A mounted skeleton of the Buesching mastodon, based on casts of individual bones produced in fiberglass, is displayed at the University of Michigan Museum of Natural History in Ann Arbor. Photo by Eric Bronson, Michigan Photography.

Sign up for CNN’s Wonder Theory science newsletter. Explore the universe with news on fascinating discoveries, scientific advancements and more.

CNN  — 

A male mastodon died fighting with a rival during mating season about 13,200 years ago in what is now northeast Indiana. Now, his well-preserved fossil and tusks reveal not only how the 8-ton adult died, but also where he trekked across North America.

The mastodon’s fossil was first found on a farm in 1998 by Kent and Janne Buesching, who were mining for peat on their property. Archaeologists then excavated the Buesching mastodon’s remains. His skeleton, which is 9 feet (2.7 meters) tall and 25 feet (7.6 meters) long, has been studied since 2006.

The Buesching mastodon is a nearly complete skeleton of an 8-ton male adult. Photo by Eric Bronson, Michigan Photography.

A closer look at the mastodon’s skull showed he was killed when the tusk tip of another male mastodon punctured the right side of his skull. He died about 100 miles (160 kilometers) away from his home territory, according to a new study that was published Monday in the Proceedings of the National Academy of Sciences.

“The result that is unique to this study is that for the first time, we’ve been able to document the annual overland migration of an individual from an extinct species,” said first study author Joshua Miller, paleoecologist and assistant research professor of geology at the University of Cincinnati, in a statement.

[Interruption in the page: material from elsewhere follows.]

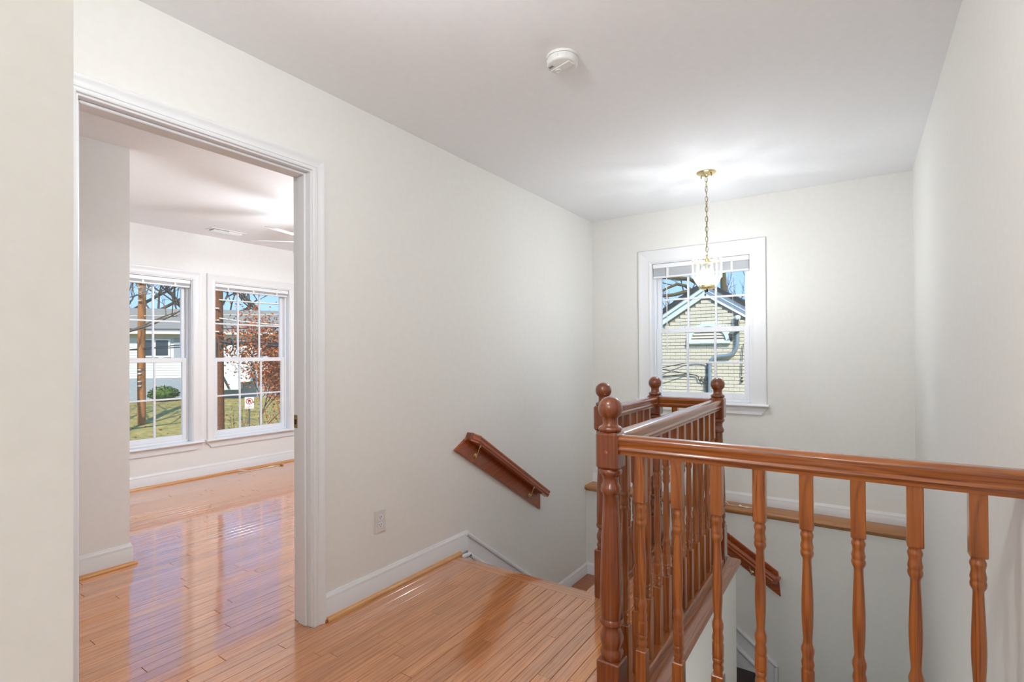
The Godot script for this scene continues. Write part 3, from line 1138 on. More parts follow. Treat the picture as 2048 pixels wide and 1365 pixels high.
# a handrail on a backboard; local x runs downhill along the wall, y up, z out from the wall
func wall_rail(label: String, xf: Transform3D, board: PackedVector2Array, c0: Vector2, c1: Vector2, ret_start: bool, brackets: Array) -> void:
	var o := thing("wall_handrail", label, "handrail", xf.origin, 0.0, "oak handrails on backboards")
	var bx := xf.basis
	var loc := Transform3D(bx, Vector3.ZERO)
	var g := Geo.new()
	g.off = Vector2(rng.randf(), rng.randf())
	g.cap_along = true
	g.ext(board, loc, 0.0, 0.015)
	var inner := PackedVector2Array()
	var mid := Vector2.ZERO
	for p in board:
		mid += p / board.size()
	for p in board:
		inner.append(p + (mid - p).normalized() * 0.006)
	g.ext(inner, loc, 0.015, 0.019)
	put("backboard", g, M.board, o)
	var s2 := (c1 - c0).normalized()
	var s := bx * Vector3(s2.x, s2.y, 0)
	var u := bx * Vector3(-s2.y, s2.x, 0)
	var X := bx * Vector3(0, 0, 1)
	var prof := poly([-0.018, -0.026, 0.018, -0.026, 0.0195, -0.015, 0.025, -0.012, 0.0265, -0.006, 0.0235, -0.001, 0.0225, 0.004, 0.026, 0.011, 0.027, 0.017, 0.024, 0.023, 0.015, 0.0265, -0.015, 0.0265, -0.024, 0.023, -0.027, 0.017, -0.026, 0.011, -0.0225, 0.004, -0.0235, -0.001, -0.0265, -0.006, -0.025, -0.012, -0.0195, -0.015])
	var a := loc * Vector3(c0.x, c0.y, 0.066)
	var b := loc * Vector3(c1.x, c1.y, 0.066)
	var L := (c1 - c0).length()
	var k := tan(PI / 8)
	g = Geo.new()
	g.off = Vector2(rng.randf(), rng.randf())
	if ret_start:
		g.ext(prof, axes(X, u, s, a), 0.0, L, Vector2(-k, 0), Vector2.ZERO)
		var da := (X + s).normalized()
		g.ext(prof, axes((X - s).normalized(), u, da, a), -0.062, 0.0, Vector2(1, 0), Vector2(k, 0))
	else:
		g.ext(prof, axes(X, u, s, a), 0.0, L, Vector2.ZERO, Vector2(k, 0))
		var da := (s - X).normalized()
		g.ext(prof, axes((X + s).normalized(), u, da, b), 0.0, 0.062, Vector2(-k, 0), Vector2(-1, 0))
	put("rail", g, M.board, o)
	for t in brackets:
		var m := c0.lerp(c1, t)
		var under := loc * Vector3(m.x, m.y, 0.066) - u * 0.026
		var wall_pt := loc * Vector3(m.x - 0.012, m.y - 0.085, 0.019)
		g = Geo.new()
		g.lathe([Vector2(0.014, 0), Vector2(0.014, 0.002), Vector2(0.010, 0.004), Vector2(0.0, 0.005)], 14, axes(bx.x, X, bx.y, wall_pt))
		g.tube([wall_pt + bx.y * 0.014 + X * 0.004, wall_pt + X * 0.012 - bx.y * 0.004, wall_pt - bx.y * 0.020 + X * 0.006], [0.0048, 0.0055, 0.004], 8)
		g.tube([wall_pt + X * 0.008, wall_pt + X * 0.022 + bx.y * 0.008, under - u * 0.010 - X * 0.004, under - u * 0.003], [0.0042, 0.0042, 0.0042, 0.0042], 8)
		g.lathe([Vector2(0.010, -0.004), Vector2(0.010, 0.0), Vector2(0.0, 0.0)], 10, axes(s, u, X, under))
		put("bracket", g, M.brass, o)


func build_wall_rails() -> void:
	var F := Vector3(0, 0, -1)
	var U := Vector3.UP
	wall_rail("short oak handrail with brass brackets on the left wall above the stairs", axes(F, U, Vector3.RIGHT, Vector3(XL, 0, 0)), poly([2.378, 0.640, 2.522, 0.713, 3.373, 0.197, 3.373, 0.037]), Vector2(2.540, 0.686), Vector2(3.386, 0.160), true, [0.045, 0.80])
	wall_rail("short oak handrail on the lower far wall, seen through the near balusters", axes(Vector3.RIGHT, U, Vector3(0, 0, 1), P(0, 0, DLOW)), poly([-1.06, -0.186, -1.06, -0.02, -0.496, -0.378, -0.481, -0.553]), Vector2(-1.05, -0.083), Vector2(-0.530, -0.413), false, [0.12, 0.75])


func lamp(called: String, at: Vector3, energy: float, size: float, parent: Node3D, c := Color(0.945, 0.972, 1.0)) -> void:
	var l := OmniLight3D.new()
	l.name = called
	l.light_color = c
	l.light_energy = energy
	l.light_size = size
	l.omni_range = 14.0
	l.omni_attenuation = 2.0
	l.shadow_enabled = true
	l.position = at
	parent.add_child(l, true)


func build_lantern() -> void:
	var o := thing("pendant_lantern", "lit brass and clear glass lantern hanging on a chain before the window", "lantern", P(-0.84, CEIL, 3.60))
	var g := Geo.new()
	g.lathe([Vector2(0.062, 0), Vector2(0.063, -0.004), Vector2(0.060, -0.007), Vector2(0.050, -0.011), Vector2(0.034, -0.018), Vector2(0.016, -0.024), Vector2(0.010, -0.030), Vector2(0.0, -0.030)], 32, Transform3D.IDENTITY, false)
	var cn := put("canopy", g, M.brass, o)
	for s in [-1.0, 1.0]:
		g = Geo.new()
		g.tube([Vector3(0.036 * s, -0.012, 0.012 * s), Vector3(0.036 * s, -0.026, 0.012 * s)], [0.004, 0.004], 8)
		g.ball(Vector3(0.036 * s, -0.028, 0.012 * s), 0.0058, 8)
		put("screw", g, M.brass_old, cn)
	# chain of open links, each turned a quarter from the last
	var link := Geo.new()
	var ring := []
	for k in 16:
		var a := TAU * k / 16.0
		ring.append(Vector3(cos(a) * 0.0085, sin(a) * 0.0205, 0))
	link.tube(ring, [0.0017], 6, true)
	var lm := link.mesh(M.brass_old)
	var n := 15
	for k in n:
		var l := MeshInstance3D.new()
		l.name = "chain_link"
		l.mesh = lm
		l.position = Vector3(0, -0.046 - 0.0338 * k, 0)
		l.rotation.y = (0.5 if k % 2 == 0 else 0.5 + PI / 2) + rng.randf_range(-0.25, 0.25)
		o.add_child(l, true)
	g = Geo.new()
	var wp := []
	for k in 31:
		wp.append(Vector3(0.004 * sin(k * 0.9), -0.03 - 0.0178 * k, 0.004 * cos(k * 0.9)))
	g.tube(wp, [0.0017], 5)
	put("wire", g, M.brass_old, o)
	# stem, spider and bottom plate
	g = Geo.new()
	g.lathe([Vector2(0.0, -0.556), Vector2(0.006, -0.558), Vector2(0.008, -0.566), Vector2(0.006, -0.574), Vector2(0.0045, -0.580), Vector2(0.017, -0.584), Vector2(0.019, -0.600), Vector2(0.017, -0.608), Vector2(0.0045, -0.612), Vector2(0.0045, -0.78)], 16)
	put("stem", g, M.brass, o)
	g = Geo.new()
	for k in 6:
		var a := TAU * (k + 0.5) / 6.0
		var c := Vector3(cos(a), 0, sin(a))
		g.tube([Vector3(0, -0.606, 0) + c * 0.012, Vector3(0, -0.612, 0) + c * 0.045, Vector3(0, -0.603, 0) + c * 0.091], [0.003, 0.003, 0.003], 6)
		g.ball(Vector3(0, -0.603, 0) + c * 0.094, 0.0055, 8)
	put("spider", g, M.brass, o)
	g = Geo.new()
	g.lathe([Vector2(0.0, -0.772), Vector2(0.052, -0.772), Vector2(0.054, -0.775), Vector2(0.054, -0.781), Vector2(0.046, -0.786), Vector2(0.020, -0.792), Vector2(0.0, -0.792)], 24, Transform3D.IDENTITY, false)
	put("bottom_plate", g, M.brass, o)
	g = Geo.new()
	g.lathe([Vector2(0.004, -0.79), Vector2(0.006, -0.794), Vector2(0.0075, -0.800), Vector2(0.005, -0.806), Vector2(0.0, -0.808)], 12, Transform3D.IDENTITY, false)
	put("bottom_finial", g, M.iron, o)
	for k in 4:
		var a := TAU * (k + 0.28) / 4.0
		var c := Vector3(cos(a) * 0.034, 0, sin(a) * 0.034)
		g = Geo.new()
		g.lathe([Vector2(0.016, -0.771), Vector2(0.018, -0.764), Vector2(0.0115, -0.760), Vector2(0.0115, -0.722), Vector2(0.0, -0.722)], 14, Transform3D(Basis.IDENTITY, c), false)
		var cs := put("candle_sleeve", g, M.brass, o)
		g = Geo.new()
		g.lathe([Vector2(0.007, -0.722), Vector2(0.0095, -0.714), Vector2(0.0155, -0.698), Vector2(0.0168, -0.686), Vector2(0.0150, -0.670), Vector2(0.0095, -0.653), Vector2(0.0035, -0.640), Vector2(0.0, -0.637)], 16, Transform3D(Basis.IDENTITY, c), false)
		put("bulb", g, M.bulb, cs)
		lamp("bulb_light", c + Vector3(0, -0.687, 0), LANTERN / 4.0, 0.012, o)
	# six bevelled panes: upright above, leaning in below
	var ap := 0.0835
	var hw := ap * tan(PI / 6)
	for k in 6:
		var a := TAU * k / 6.0 + 0.12
		var out := Vector3(cos(a), 0, sin(a))
		var side := Vector3(-sin(a), 0, cos(a))
		var lower := (Vector3.UP * 0.064 + out * 0.032).normalized()
		var nl := side.cross(lower)
		g = Geo.new()
		g.ext(poly([-hw + 0.008, 0, hw - 0.008, 0, hw - 0.008, 0.112, hw - 0.024, 0.142, -hw + 0.024, 0.142, -hw + 0.008, 0.112]), axes(side, Vector3.UP, out, Vector3(0, -0.710, 0) + out * (ap - 0.004)), 0.0, 0.004)
		var pn := put("glass_panel", g, M.crystal, o)
		g = Geo.new()
		g.ext(poly([-hw * 0.62, -0.066, hw * 0.62, -0.066, hw - 0.008, -0.004, -hw + 0.008, -0.004]), axes(side, lower, nl, Vector3(0, -0.710, 0) + out * (ap - 0.004)), 0.0, 0.004)
		put("lower_pane", g, M.crystal, pn)
		g = Geo.new()
		var xf := axes(side, Vector3.UP, out, Vector3(0, -0.710, 0) + out * (ap - 0.005))
		g.ext(poly([-hw, -0.001, -hw + 0.008, 0, -hw + 0.008, 0.112, -hw + 0.024, 0.142, hw - 0.024, 0.142, hw - 0.008, 0.112, hw - 0.008, 0, hw, -0.001, hw, 0.116, hw - 0.020, 0.150, -hw + 0.020, 0.150, -hw, 0.116]), xf, 0.0, 0.0055)
		var x2 := axes(side, lower, nl, Vector3(0, -0.710, 0) + out * (ap - 0.005))
		g.ext(poly([-hw, -0.002, -hw + 0.008, -0.004, hw - 0.008, -0.004, hw, -0.002, hw * 0.70, -0.070, hw * 0.62, -0.066]), x2, 0.0, 0.0055)
		put("bevel_edge", g, M.bevel, pn)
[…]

Tracing mastodon migration

Northeast Indiana served as a summer mating ground for the mastodons, and the study found that this solitary creature annually migrated north from his home during the winter months the last three years of his life. The ancient animal was around 34 when he died, the researchers estimated.

“Using new modeling techniques and a powerful geochemical toolkit, we’ve been able to show that large male mastodons like Buesching migrated every year to the mating grounds,” Miller said.

Daniel Fisher, co-leader of the study, helped excavate the mastodon 24 years ago. He is a professor of paleontology at the University of Michigan, and director of the University of Michigan Museum of Paleontology.

Fisher cut a long, thin section from the center of the 9.5-foot-long (3-meter-long) right tusk. Like studying tree rings, analysis of the mastodon’s tusk revealed how he interacted with his landscape as an adolescent as well as during the last years of his life.

University of Michigan paleontologist Daniel Fisher stands with a mounted skeleton of the Buesching mastodon. Photo by Eric Bronson, Michigan Photography.

“You’ve got a whole life spread out before you in that tusk. The growth and development of the animal, as well as its history of changing land use and changing behavior – all of that history is captured and recorded in the structure and composition of the tusk,” Fisher said.

When he was younger, the mastodon stuck close to home with his female-led herd in central Indiana before separating and venturing out on his own – much like modern elephants. As a lone rover, the mastodon would trek for about 20 miles (32 kilometers) each month.

Analyzing the tusk

Migration was critical for the mastodons to find places where they could reproduce while living in harsh, cold climates. But it has been difficult for researchers to pin down their geographic ranges.

Looking for oxygen and strontium isotopes within mastodon tusks is revealing some of that insight.

Mastodon tusks, like elephant tusks, have new growth layers that form near the center throughout their life. Information about when they were born can be found stored at the tip of the tusk, while their death is in the layer at the tusk’s base.

As mastodons munched on shrubs and trees and drank water, chemical elements from their meals became stored in the tusks as well.

The left half of the Buesching mastodon's right tusk bears numbers indicating specific layers. Photo by Jeremy Marble, University of Michigan News

Chemical analysis of tiny samples taken from different tusk layers of the Buesching mastodon correlated to geographic locations as the elements changed according to the landscape, as well as seasonal fluctuations. This data was put into a movement model developed by the researchers to essentially track when, where and how far he traveled.

“Every time you get to the warm season, the Buesching mastodon was going to the same place – bam, bam, bam – repeatedly. The clarity of that signal was unexpected and really exciting,” Miller said.

Next, the researchers want to study the tusks of other mastodons to see if they can make similar discoveries.